(1 Peter 1:6-12)

September was a hot, dry month for us here where I live. Smarter people than me talked about record years, but all I know is that it hasn’t rained much. As the month neared its end and now that October is here, it’s time for the farmers to get to work.
Harvest time has arrived for tobacco. Although I don’t particularly like what the plant produces, it is beautiful to watch it grow. As the summer comes to an end, the leaves of the tobacco plants turn a beautiful lime green. All around the fields are full of row after row of lime green glory.
But drive by the next day and the fields tell a different story. Lime green stalks stand bare, stripped of all their leaves. Limp, ragged leaves lay strewn haphazardly across the road, having blown off the trailers hauling the tobacco harvest. The once beautiful fields now just look dusty and forlorn with rows of naked stalks.
As I view field after field whose grandeur has been wiped out, I wonder if I don’t look the same in affliction. Trials are real. They leave us stripped bare, limp and scattered, barely upright. I admit that given the choice, I would choose an easy, tension-free, peaceful to the point of boredom life. But Jesus promised trouble would inevitably come (Jn. 16:33).
Peter too recognizes God’s power to guard us (v. 5) does not shield us from all difficulty. Our lives and our circumstances are bound up in troubles and trials that grieve us (v. 6) and test our faith (v. 7). We are burned out and burned up, the flames licking our faith, warping it and scarring it as we walk through suffering of all kinds.
Yet the trials are not without purpose. God’s priority for us through the trials is to prove the genuineness of our faith (v. 7). I imagine this isn’t so much proving our faith to him, the one who knows everything about us, but proving our faith to ourselves. In the trials, our faith burrows deep as we struggle to determine if God is truly worthy. And we discover he is endlessly faithful, wholly able, always willing. Even in the wrestling with him, he proves our faith in him is never misplaced and will never be let down.

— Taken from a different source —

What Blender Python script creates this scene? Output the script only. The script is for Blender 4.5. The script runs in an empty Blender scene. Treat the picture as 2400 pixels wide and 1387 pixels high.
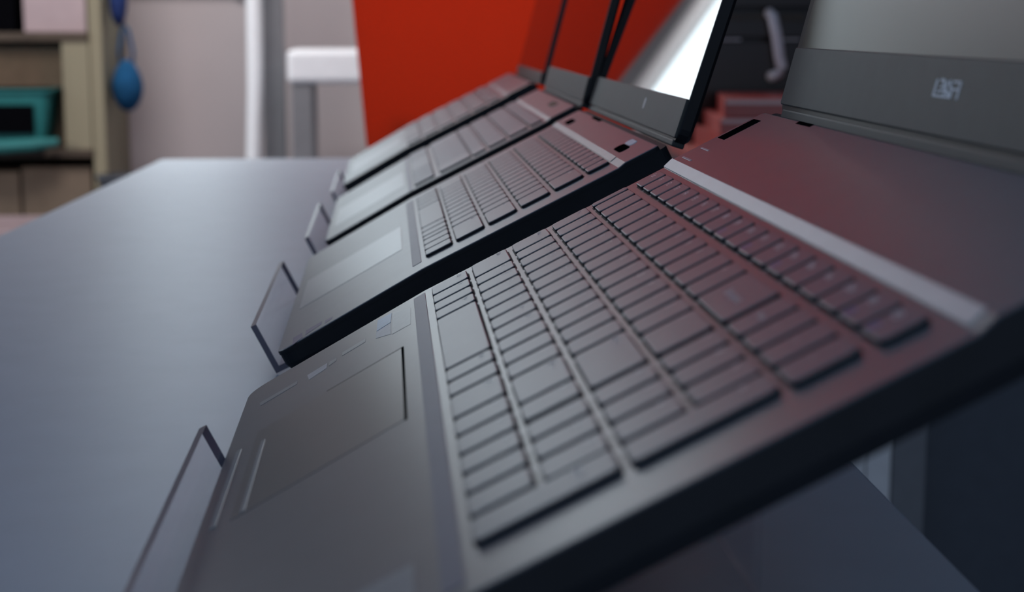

And when we have proven our faith genuine and at the revelation of Jesus Christ, God himself will praise, glorify and honor us for this tested and proven, but not perfect, faith (v. 7). I imagine approaching God to offer him my dinged, charred, warped, smudged faith, and receiving his joy that I used it long and well. Clinging to this faith through the turmoil says I believe it is worth it, I believe he is worth it. To survive with that faith intact at the very end, however mangled it may be by then, proves that I deemed it a treasure and a priority, and proves it is real and genuine because it was tested, tried, and used. This is the faith that lets loose God’s salvation in our lives (v. 9), since it is through faith we are saved (Eph. 2:8).
From the original sin of Adam and Eve, God has been plotting and moving and preparing this plan of salvation until finally ushering in Jesus to secure this for us through his death and resurrection. The prophets of the Old Testament wrote of it, searched for it, inquired God about it (v. 10-11), sought it desperately, and yet it wasn’t the time. Even the angels long to know this salvation, since salvation is for man and not angel (v. 12). God has come to rescue us from our sin, death, and ourselves, and we usher him in by faith. This extraordinary salvation is ours, our blessing and our privilege.
Knowing this salvation, what can we do but love the Father who gifts it (v. 8)? What can we do but rejoice with joy that our hope is secure (v. 8)? In knowing God and receiving his salvation, we are marked with love and joy, now and forever. Whether in trials or not, confident in the salvation we have now and the completed work of salvation that is to come, knowing our full inheritance awaits us, along with God’s own praise, glory and honor for our faith – in this we rejoice.
Father, the trials are real, the weight, suffering, indignity, and brokenness in them. But yet you are there, calling us to yourself and inviting us to experience more of who you are, the author and perfecter of our faith. Although we face trials, you have already obtained for us our greatest need, salvation, and secured our eternal future with you, that we may know you and enjoy you forever. What love, what goodness, what grace and mercy! How great you are, how good you are, how you love us. You are worthy of all the glory, all our praise and worship, all the honor, and even more, now and forever. Amen.